Many public school administrators and advocates have questioned Lee’s stated intention to not require any state accountability measures from private schools that would receive the taxpayer-funded tuition vouchers. Owen shares those misgivings.

“The money’s not my biggest concern, believe it or not,” she said. “My bigger concern is that there's no real oversight there. So these are public funds, not going to any kind of public entity with any kind of public oversight.”

While it may seem paradoxical that the same politicians who have ratcheted up accountability measures on public school teachers and systems for more than a decade are now proposing to require almost nothing of non-public schools receiving public dollars, Owen said she thinks it has all been part of the same plan.

“They’ve always been working hand in hand,” she said. “If you want to shove the money into your buddy's private school, you need to find a way to also shove the children into your buddy's private school.”

Imposing stressful testing and retention requirements like the 3rd-grade reading law on public school students will automatically make schools without such burdens more attractive, she said.

Also in the works is a new state grading system for public schools, which will assign them letter grades on an A-F scale based on how their students perform on tests.
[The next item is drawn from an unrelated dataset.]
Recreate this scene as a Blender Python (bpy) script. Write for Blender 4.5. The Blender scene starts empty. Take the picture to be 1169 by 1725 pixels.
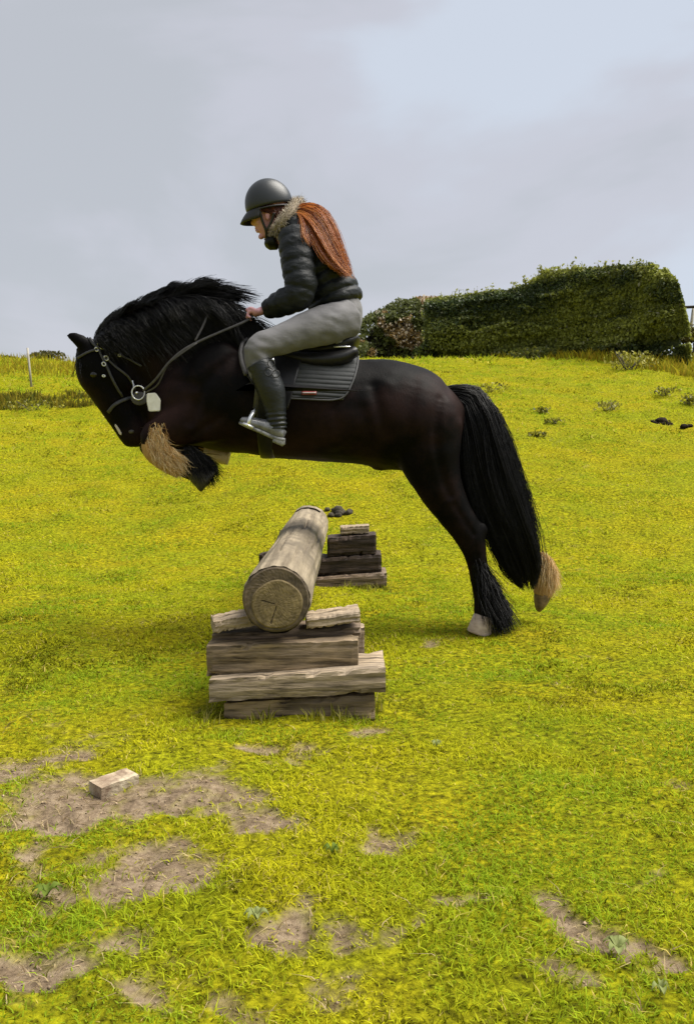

That will serve to make some public schools look bad, Owen said — particularly those with lower socioeconomic demographics. Private schools so far are not proposed to be subject to that system.

In reality, Owen said, the biggest beneficiaries of statewide vouchers are likely to be students who aren’t even in public schools to start with. Lee’s proposal would seem to allow all 98,000 of the state’s current private school students to start receiving state checks every year. Many of those students do not come from the lower-income families that Lee has emphasized as his biggest concern.

“It will be kids that have some kind of means,” Owen said. “It's definitely not going to be who they claim would benefit from it. Because you have to be able to get there, you have to be able to go.”